Still, in his roughly five weeks on the job, Daugherty had met with a number of Iranians the agency was eager to recruit, and had even had some luck with two of them. He hoped those contacts had had the good sense to leave the country.

“You were at Berkeley,” he told Sheikh-ol-eslam. “You were in San Francisco. Did you come to know American customs and the layout of the city of San Francisco in the first week you were there? No? Well, then how should I know the customs and the city of Tehran the first week I’m here?”

His interrogators were flabbergasted and disbelieving. Why would the CIA send an officer to their country who knew nothing of Iran and who didn’t even speak the language?

“There were many Iran specialists in our government who could have come here, but they all turned down the assignment,” Daugherty said.

“Why wouldn’t they come?” asked the younger man, who seemed to take it as an insult.

“Because they were afraid.”

“What could they be afraid of?”

“They are afraid of this,” said Daugherty, lifting his bound hands.

He told them they could learn more about the CIA by reading the various books that had been published about it than by interrogating him.

But Sheikh-ol-eslam seemed to have even more information about Daugherty. In the fifth interrogation they asked him about specific nights in the previous months. Where had he been on this night? With whom had he spoken? What Iranians did he know? This was homing in on one of the few areas of local information that Daugherty felt most obliged to conceal.

So far he had been a bust as a spymaster. He had been given two Iranian agents to contact when he arrived, and one, a woman who worked in the foreign affairs ministry, did not even regard herself as a spy and didn’t appear to have access to any interesting information. The other was a military officer with access to Khomeini’s inner circle and potentially a valuable source. The agency was depositing money in a Swiss bank account for this contact, a lieutenant colonel or colonel. Daugherty wasn’t even sure of the man’s rank. The military had not yet been completely purged, and there were still some very-high-ranking officers who were pro-American. Daugherty had arranged several message drops for him, parking his car in a business district in northern Tehran and leaving the window slightly open. When he returned there would be a letter on the seat, which, when opened, looked like a simple missive, a letter written to a sister or daughter. But written in invisible ink on the same sheet was a message to the embassy. He had met with the man twice at night. They had driven around Tehran talking, occasionally parking in isolated areas so he could take notes.
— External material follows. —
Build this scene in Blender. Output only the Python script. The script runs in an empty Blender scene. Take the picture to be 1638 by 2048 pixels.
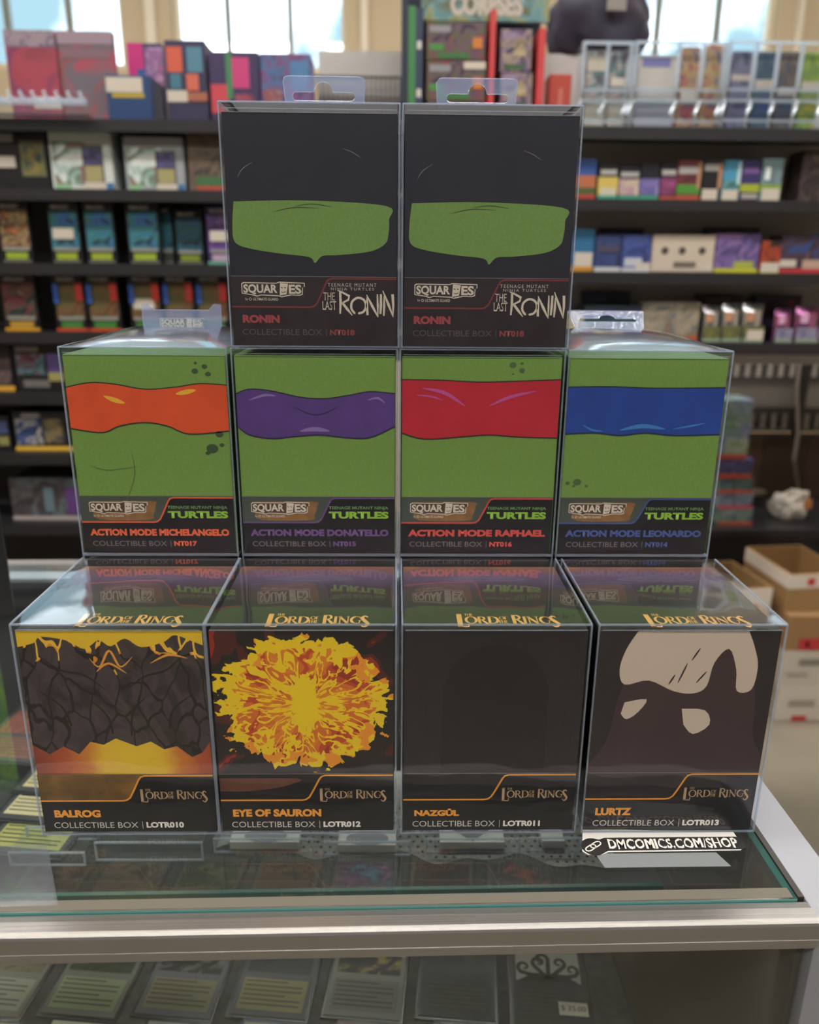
import bpy, bmesh, math, random
from mathutils import Vector, Matrix, noise
from mathutils.geometry import tessellate_polygon
random.seed(7)
SC = bpy.context.scene
COL = SC.collection
PI = math.pi
# ------------------------------------------------------------------ camera
FPX, PITCH, ROLL, YAW = 1551.98, 0.3004, -0.0088, -0.0192
CAM = Vector((-0.0026, -0.3714, 0.3088))
def ray(px, py):
    r = (px - 819) / FPX; u = (1024 - py) / FPX
    c, s = math.cos(ROLL), math.sin(ROLL); r, u = c*r + s*u, -s*r + c*u
    c, s = math.cos(PITCH), math.sin(PITCH); y, z = c + s*u, -s + c*u
    c, s = math.cos(YAW), math.sin(YAW)
    return Vector((c*r - s*y, s*r + c*y, z))
def at(px, py, Y):
    d = ray(px, py); return CAM + d * ((Y - CAM.y) / d.y)
def atz(px, py, z):
    d = ray(px, py); return CAM + d * ((z - CAM.z) / d.z)
cd = bpy.data.cameras.new('camera'); cam = bpy.data.objects.new('camera', cd); COL.objects.link(cam)
fw = ray(819, 1024); ri = ray(819 + FPX, 1024) - fw; up = ray(819, 1024 - FPX) - fw
cam.matrix_world = Matrix(((ri.x, up.x, -fw.x, CAM.x), (ri.y, up.y, -fw.y, CAM.y), (ri.z, up.z, -fw.z, CAM.z), (0, 0, 0, 1)))
cd.sensor_fit = 'HORIZONTAL'; cd.sensor_width = 36; cd.lens = FPX / 1638 * 36
cd.clip_start = 0.01; cd.dof.use_dof = True; cd.dof.focus_distance = 0.452; cd.dof.aperture_fstop = 8.0
SC.camera = cam
# ------------------------------------------------------------------ view, sky
SC.view_settings.view_transform = 'Standard'; SC.view_settings.look = 'None'
SC.view_settings.gamma = 1; SC.view_settings.use_curve_mapping = False
SC.view_settings.exposure = 0.0
LAMP = 25.0          # strength of the ceiling lamps
SKY = 3.3
w = bpy.data.worlds.new('sky'); SC.world = w; w.use_nodes = True
nt = w.node_tree; nt.nodes.clear()
N = lambda t: nt.nodes.new(t)
tc = N('ShaderNodeTexCoord'); nz = N('ShaderNodeTexNoise'); nz.inputs['Scale'].default_value = 5.0; nz.inputs['Detail'].default_value = 6
cr = N('ShaderNodeValToRGB'); cr.color_ramp.elements[0].position = .46; cr.color_ramp.elements[0].color = (.165, .265, .315, 1)
cr.color_ramp.elements[1].position = .54; cr.color_ramp.elements[1].color = (.80, .92, 1, 1)
bg = N('ShaderNodeBackground'); bg.inputs[1].default_value = SKY; ow = N('ShaderNodeOutputWorld')
nt.links.new(tc.outputs['Generated'], nz.inputs['Vector']); nt.links.new(nz.outputs['Fac'], cr.inputs[0])
nt.links.new(cr.outputs[0], bg.inputs[0]); nt.links.new(bg.outputs[0], ow.inputs[0])
# ------------------------------------------------------------------ materials
def lin(c):
    if isinstance(c, str): c = tuple(int(c[i:i+2], 16) for i in (0, 2, 4))
    f = lambda v: (v/255/12.92 if v/255 <= .04045 else ((v/255 + .055)/1.055)**2.4)
    return (f(c[0]), f(c[1]), f(c[2]), 1)
_M = {}
def mat(c, rough=.5, metal=0, spec=.5, alpha=1, emit=0, bump=0, bscale=200, var=0):
    k = (c, rough, metal, spec, alpha, emit, bump, bscale, var)
    if k in _M: return _M[k]
    m = bpy.data.materials.new('paint_' + str(c)); m.use_nodes = True; nt = m.node_tree
    b = nt.nodes['Principled BSDF']; L = lin(c)
    b.inputs['Base Color'].default_value = L; b.inputs['Roughness'].default_value = rough; b.inputs['Metallic'].default_value = metal
    b.inputs['Specular IOR Level'].default_value = spec; b.inputs['Alpha'].default_value = alpha
    if emit: b.inputs['Emission Color'].default_value = L; b.inputs['Emission Strength'].default_value = emit
    if bump or var:
        t = nt.nodes.new('ShaderNodeTexCoord'); n = nt.nodes.new('ShaderNodeTexNoise'); n.inputs['Scale'].default_value = bscale; n.inputs['Detail'].default_value = 4
        nt.links.new(t.outputs['Object'], n.inputs['Vector'])
        if bump:
            bp = nt.nodes.new('ShaderNodeBump'); bp.inputs['Strength'].default_value = bump; bp.inputs['Distance'].default_value = .001
            nt.links.new(n.outputs['Fac'], bp.inputs['Height']); nt.links.new(bp.outputs[0], b.inputs['Normal'])
        if var:
            x = nt.nodes.new('ShaderNodeMix'); x.data_type = 'RGBA'; mr = nt.nodes.new('ShaderNodeMapRange')
            mr.inputs[1].default_value = .35; mr.inputs[2].default_value = .65
            nt.links.new(n.outputs['Fac'], mr.inputs[0]); nt.links.new(mr.outputs[0], x.inputs[0])
            x.inputs[6].default_value = tuple(v*(1-var) for v in L[:3]) + (1,); x.inputs[7].default_value = tuple(min(1, v*(1+var)) for v in L[:3]) + (1,)
            nt.links.new(x.outputs[2], b.inputs['Base Color'])
    _M[k] = m; return m
def mott(cols, scale=30, rough=.45, dist=1.5):
    """printed illustration of blotches in a few inks"""
    k = ('mott', cols, scale, rough, dist)
    if k in _M: return _M[k]
    m = bpy.data.materials.new('print_mottled'); m.use_nodes = True; nt = m.node_tree; b = nt.nodes['Principled BSDF']
    t = nt.nodes.new('ShaderNodeTexCoord'); n = nt.nodes.new('ShaderNodeTexNoise'); n.inputs['Scale'].default_value = scale
    n.inputs['Detail'].default_value = 3; n.inputs['Distortion'].default_value = dist
    r = nt.nodes.new('ShaderNodeValToRGB'); e = r.color_ramp.elements
    for i, c in enumerate(cols):
        p = .33 + .34 * i / (len(cols) - 1)
        el = e[i] if i < 2 else e.new(p)
        el.position = p; el.color = lin(c)
    nt.links.new(t.outputs['Object'], n.inputs['Vector']); nt.links.new(n.outputs['Fac'], r.inputs[0]); nt.links.new(r.outputs[0], b.inputs['Base Color'])
    b.inputs['Roughness'].default_value = rough
    _M[k] = m; return m
def clear(name, tint=(.95, .96, .97), gain=1.7, rough=.02, haze=0.0, hazecol=(.7, .8, 1), bump=.0, bscale=25):
    """thin clear sheet: see-through with a Fresnel mirror on both faces"""
    m = bpy.data.materials.new(name); m.use_nodes = True; nt = m.node_tree; nt.nodes.clear(); N = nt.nodes.new
    o = N('ShaderNodeOutputMaterial'); mx = N('ShaderNodeMixShader'); tr = N('ShaderNodeBsdfTransparent'); gl = N('ShaderNodeBsdfGlossy')
    tr.inputs[0].default_value = tint + (1,); gl.inputs['Roughness'].default_value = rough; gl.inputs[0].default_value = (1, 1, 1, 1)
    lw = N('ShaderNodeLayerWeight'); lw.inputs[0].default_value = .5
    p = N('ShaderNodeMath'); p.operation = 'POWER'; p.inputs[1].default_value = 5
    a = N('ShaderNodeMath'); a.operation = 'MULTIPLY_ADD'; a.inputs[1].default_value = .96*gain; a.inputs[2].default_value = .04*gain; a.use_clamp = True
    nt.links.new(lw.outputs['Facing'], p.inputs[0]); nt.links.new(p.outputs[0], a.inputs[0]); nt.links.new(a.outputs[0], mx.inputs[0])
    if bump:
        tc = N('ShaderNodeTexCoord'); n = N('ShaderNodeTexNoise'); n.inputs['Scale'].default_value = bscale; n.inputs['Detail'].default_value = 1.5
        bp = N('ShaderNodeBump'); bp.inputs['Strength'].default_value = bump; bp.inputs['Distance'].default_value = .004
        nt.links.new(tc.outputs['Object'], n.inputs['Vector']); nt.links.new(n.outputs['Fac'], bp.inputs['Height'])
        nt.links.new(bp.outputs[0], gl.inputs['Normal'])
    src = tr.outputs[0]
    if haze:
        df = N('ShaderNodeBsdfDiffuse'); df.inputs[0].default_value = hazecol + (1,)
        tl = N('ShaderNodeBsdfTranslucent'); tl.inputs[0].default_value = hazecol + (1,)
        ad = N('ShaderNodeMixShader'); ad.inputs[0].default_value = .5
        nt.links.new(df.outputs[0], ad.inputs[1]); nt.links.new(tl.outputs[0], ad.inputs[2])
        h = N('ShaderNodeMixShader'); h.inputs[0].default_value = haze
        nt.links.new(src, h.inputs[1]); nt.links.new(ad.outputs[0], h.inputs[2]); src = h.outputs[0]
    nt.links.new(src, mx.inputs[1]); nt.links.new(gl.outputs[0], mx.inputs[2]); nt.links.new(mx.outputs[0], o.inputs[0])
    return m
BOWED = clear('window_haze_lid_plastic', (.9, .93, .97), 1.8, .12, .58, (.52, .65, .95), .25, 18)  # pale blue haze colour stands in for window reflection on the bowed lids
PLASTIC = clear('clear_plastic', (.98, .98, .985), 1.1, .03, .004, (.8, .85, .95), .35, 22)
LIDP = clear('clear_lid_plastic', (.96, .97, .98), 2.4, .04, .02, (.75, .83, .95), .30, 18)
TABP = clear('clear_tab_plastic', (.93, .95, .98), .8, .15, .42, (.42, .54, .88), .2, 300)
EDGE = clear('plastic_fold', (.85, .9, .96), 1.8, .15, .24, (.75, .84, 1))
GLASS = clear('glass', (.95, .975, .965), 1.4, .015, .008, (.7, .75, .8))
ACRYL = clear('acrylic', (.95, .97, .98), 1.8, .06, .03, (.8, .88, 1))
ACEDGE = clear('acrylic_edge', (.8, .88, .95), 1.8, .15, .36, (.85, .92, 1))
TEAL = mat('4b8f8c', .2, 0, .6)
BLACK = mat('141416', .5); INK = mat('111114', .45, 0, .5)
WHITE = mat('dedcd6', .6); STICK = mat('c6beb0', .6)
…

Daugherty had never been able to arrange a real sit-down, where he could sit and interview him and takes notes at length, develop the kind of information he could use to really steer the spy, and though he had hopes for this contact so far he had learned little of consequence from the letters or meetings.

Other than those two, Daugherty had been expected to cultivate sources on his own, through people he met in his “official” job as a political officer, the same job held by Limbert and Metrinko. He had attended high-level meetings at the Ministry of Defense and the Foreign Ministry, looking for people with whom he could develop a rapport, maybe invite to play tennis or for a meal. The idea was to nurture a personal relationship, one that might evolve into a more serious professional one. He had reached out to one Iranian official who had met in the past with one of his predecessors. When he finally got the man on the phone, the man swore at him in Farsi and hung up. At this point most people in Tehran assumed their phones were tapped, and any connection with Americans was considered dangerous—thousands had been executed by the revolutionary regime. Taking a call from the U.S. embassy could mean serious trouble. Another potential contact, an army colonel, agreed to meet Daugherty for dinner after he learned they had mutual friends. At the restaurant the colonel was arrogant and condescending. He had apparently expected someone a lot older, somebody more befitting his own rank, and he made it pretty clear to Daugherty that he didn’t want him wasting any more of his time.